Hancock County Board of Supervisors voted June 16 to deny a petition to abandon about 1,500 feet at the end of East Ridge Road, to approve a separate petition from Polychem, Inc. to abandon roughly 600 feet in the Portland Harbor area, and to deny petitions to add Whitfield Drive (about 1.23 miles) and Englewood/Angelwood Lane (about 1,700 feet) to the county-maintained road registry.
The decisions came after a public hearing during which county road staff, property owners and counsel for Polychem presented maps, maintenance history and concerns about landlocked parcels. Board President Scottie Adams presided over the hearing and supervisors recorded 5-0 votes on each final motion.
Board staff said county crews had maintained parts of East Ridge within the last five years, and supervisors said the record did not show whether abandoning the 1,500-foot stretch would leave a neighboring property owner without legal access. Leroy (county roads staff) told the board he could not confirm whether the petitioner’s action would create a landlocked parcel; Supervisor District 4 moved to deny the petition on that basis, and the motion carried 5-0.
Ann Taylor, counsel for Polychem, presented a survey and told the board the company owned both sides of the section proposed for abandonment and that no other properties behind that stretch would lose access.
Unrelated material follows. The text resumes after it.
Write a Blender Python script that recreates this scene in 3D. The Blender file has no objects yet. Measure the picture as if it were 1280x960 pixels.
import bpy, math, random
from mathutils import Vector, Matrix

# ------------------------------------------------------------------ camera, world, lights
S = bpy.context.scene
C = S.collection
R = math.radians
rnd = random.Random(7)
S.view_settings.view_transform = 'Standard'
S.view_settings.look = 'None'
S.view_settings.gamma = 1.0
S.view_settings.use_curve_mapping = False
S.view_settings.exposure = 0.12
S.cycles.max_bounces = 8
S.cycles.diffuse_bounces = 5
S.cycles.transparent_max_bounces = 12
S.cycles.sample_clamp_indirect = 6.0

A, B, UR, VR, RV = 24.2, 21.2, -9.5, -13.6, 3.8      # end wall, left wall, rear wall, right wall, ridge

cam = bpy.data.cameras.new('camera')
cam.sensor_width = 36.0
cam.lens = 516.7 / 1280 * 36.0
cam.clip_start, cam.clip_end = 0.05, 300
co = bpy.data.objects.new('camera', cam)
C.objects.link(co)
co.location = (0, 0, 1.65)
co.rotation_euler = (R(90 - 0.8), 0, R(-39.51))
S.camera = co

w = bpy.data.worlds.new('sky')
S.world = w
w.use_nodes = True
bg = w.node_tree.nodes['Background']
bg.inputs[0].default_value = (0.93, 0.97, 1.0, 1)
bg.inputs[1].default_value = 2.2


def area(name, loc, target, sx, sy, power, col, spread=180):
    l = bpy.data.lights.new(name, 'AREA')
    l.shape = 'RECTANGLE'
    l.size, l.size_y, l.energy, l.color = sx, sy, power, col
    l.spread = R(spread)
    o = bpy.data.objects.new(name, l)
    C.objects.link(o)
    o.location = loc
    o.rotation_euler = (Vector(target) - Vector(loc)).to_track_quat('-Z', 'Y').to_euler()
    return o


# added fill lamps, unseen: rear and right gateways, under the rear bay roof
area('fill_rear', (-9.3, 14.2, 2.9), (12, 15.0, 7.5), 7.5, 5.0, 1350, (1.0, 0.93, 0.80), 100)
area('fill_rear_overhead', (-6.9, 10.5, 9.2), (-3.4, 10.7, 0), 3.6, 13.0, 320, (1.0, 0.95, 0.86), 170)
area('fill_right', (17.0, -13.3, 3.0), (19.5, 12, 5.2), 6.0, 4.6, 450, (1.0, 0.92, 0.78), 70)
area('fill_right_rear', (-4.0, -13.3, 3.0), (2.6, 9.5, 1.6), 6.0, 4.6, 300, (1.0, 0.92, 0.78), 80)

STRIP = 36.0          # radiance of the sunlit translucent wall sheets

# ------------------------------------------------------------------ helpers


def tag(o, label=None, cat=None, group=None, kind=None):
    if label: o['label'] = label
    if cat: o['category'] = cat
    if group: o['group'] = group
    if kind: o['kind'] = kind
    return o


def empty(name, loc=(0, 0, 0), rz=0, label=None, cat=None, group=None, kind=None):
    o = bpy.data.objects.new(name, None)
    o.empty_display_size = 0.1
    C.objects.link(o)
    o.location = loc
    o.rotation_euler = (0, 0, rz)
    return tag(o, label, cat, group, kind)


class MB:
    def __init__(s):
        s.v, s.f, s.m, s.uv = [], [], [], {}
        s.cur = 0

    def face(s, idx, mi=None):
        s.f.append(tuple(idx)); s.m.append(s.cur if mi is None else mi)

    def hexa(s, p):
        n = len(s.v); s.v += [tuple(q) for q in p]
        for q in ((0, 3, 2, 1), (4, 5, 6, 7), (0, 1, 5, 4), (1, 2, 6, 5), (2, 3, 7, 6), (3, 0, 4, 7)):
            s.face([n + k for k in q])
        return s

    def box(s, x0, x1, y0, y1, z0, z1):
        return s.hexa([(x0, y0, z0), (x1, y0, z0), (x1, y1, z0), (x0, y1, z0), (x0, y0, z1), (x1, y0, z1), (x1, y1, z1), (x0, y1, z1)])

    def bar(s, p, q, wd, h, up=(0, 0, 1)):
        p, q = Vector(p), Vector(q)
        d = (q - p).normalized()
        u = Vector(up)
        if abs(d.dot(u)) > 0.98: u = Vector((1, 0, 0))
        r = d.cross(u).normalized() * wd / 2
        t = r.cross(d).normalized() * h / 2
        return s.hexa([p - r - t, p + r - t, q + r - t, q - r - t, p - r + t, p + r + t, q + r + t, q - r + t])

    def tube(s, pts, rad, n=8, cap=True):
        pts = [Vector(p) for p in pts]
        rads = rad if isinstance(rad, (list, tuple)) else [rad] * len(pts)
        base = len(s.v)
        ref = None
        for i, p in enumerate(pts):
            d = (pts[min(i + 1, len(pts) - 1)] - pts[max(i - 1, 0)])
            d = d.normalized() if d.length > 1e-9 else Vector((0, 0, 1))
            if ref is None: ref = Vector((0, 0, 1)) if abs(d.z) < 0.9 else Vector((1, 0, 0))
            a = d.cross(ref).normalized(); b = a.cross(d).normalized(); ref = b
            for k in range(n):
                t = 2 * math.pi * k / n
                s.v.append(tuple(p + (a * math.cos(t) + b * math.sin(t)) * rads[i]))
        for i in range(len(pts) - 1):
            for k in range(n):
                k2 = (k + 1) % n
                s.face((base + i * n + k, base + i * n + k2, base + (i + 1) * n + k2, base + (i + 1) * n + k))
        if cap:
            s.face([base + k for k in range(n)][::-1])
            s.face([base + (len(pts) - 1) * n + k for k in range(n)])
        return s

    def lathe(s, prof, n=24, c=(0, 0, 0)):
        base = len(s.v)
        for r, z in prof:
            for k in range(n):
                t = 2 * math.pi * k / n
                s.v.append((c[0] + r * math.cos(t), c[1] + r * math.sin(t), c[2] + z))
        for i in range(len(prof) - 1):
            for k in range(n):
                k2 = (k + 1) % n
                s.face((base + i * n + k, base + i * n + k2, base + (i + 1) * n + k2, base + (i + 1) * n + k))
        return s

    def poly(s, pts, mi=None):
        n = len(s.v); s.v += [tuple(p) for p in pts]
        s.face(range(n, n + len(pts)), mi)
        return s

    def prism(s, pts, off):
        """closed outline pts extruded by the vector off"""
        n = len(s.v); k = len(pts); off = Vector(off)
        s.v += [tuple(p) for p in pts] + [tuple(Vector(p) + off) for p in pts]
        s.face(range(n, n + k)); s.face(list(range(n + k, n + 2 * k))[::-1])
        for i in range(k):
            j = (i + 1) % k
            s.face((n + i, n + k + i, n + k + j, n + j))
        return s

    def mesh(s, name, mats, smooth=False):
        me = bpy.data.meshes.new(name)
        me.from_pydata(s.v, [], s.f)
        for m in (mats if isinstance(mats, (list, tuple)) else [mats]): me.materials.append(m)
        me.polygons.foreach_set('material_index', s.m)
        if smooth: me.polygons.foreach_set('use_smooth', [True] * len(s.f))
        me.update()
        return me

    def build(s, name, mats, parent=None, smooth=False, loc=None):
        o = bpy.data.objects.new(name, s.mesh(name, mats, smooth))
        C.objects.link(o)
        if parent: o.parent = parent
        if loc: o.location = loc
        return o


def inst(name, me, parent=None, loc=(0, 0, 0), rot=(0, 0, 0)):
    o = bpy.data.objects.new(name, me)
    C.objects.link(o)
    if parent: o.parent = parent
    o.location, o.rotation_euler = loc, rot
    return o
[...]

The board found, on the record, that the statutory factors cited by county counsel — including lack of county maintenance for five or more years and low traffic volumes — were satisfied for the Polychem segment and voted 5-0 to approve Polychem’s abandonment petition.
Whitfield Drive drew substantial public comment from a resident identified as Kent, who argued the county could not support taking over the road because projected tax receipts would be insufficient to cover maintenance. County staff said the proposed 1.23-mile addition did not meet the county’s subdivision and road-acceptance standards. A motion to deny the petition carried 5-0.
Discussion at the hearing also surfaced recurring concerns about the county’s road-acceptance process and developer-built surfaces. Speakers and supervisors said some developers had constructed unpaved or limestone road surfaces to standards that county staff later questioned; speakers asked for clearer, documented engineering approvals, compaction testing and plan review before acceptance. Alex (county staff/engineering) and Leroy described instances where contractors said they had built to county direction, and supervisors directed staff to follow up on documentation and to have engineering reports available when road-acceptance petitions come before the board.
For one petition — an extension identified as Road 541 — the board appointed a supervisor and a county engineer to examine the contemplated acceptance and report back at the next meeting on July 7. That motion carried 5-0.
Decisions recorded in the meeting minutes: denial of East Ridge abandonment (5-0), approval of Polychem abandonment (5-0), denial of Whitfield Drive acceptance to the county road registry (5-0), denial of Englewood/Angelwood acceptance (5-0), and appointment of a committee and county engineer to examine Road 541 and report back July 7 (5-0). The board’s actions were procedural and limited to the county road registry and the statutory standards presented at the hearing; no changes in property deeds or access rights were recorded at the meeting.
Looking ahead, supervisors asked staff to provide clearer engineering sign-offs and compaction test reports for developer-built roads and to return with proposed updates to subdivision and road-acceptance procedures so future petitions present complete documentation for the board’s review.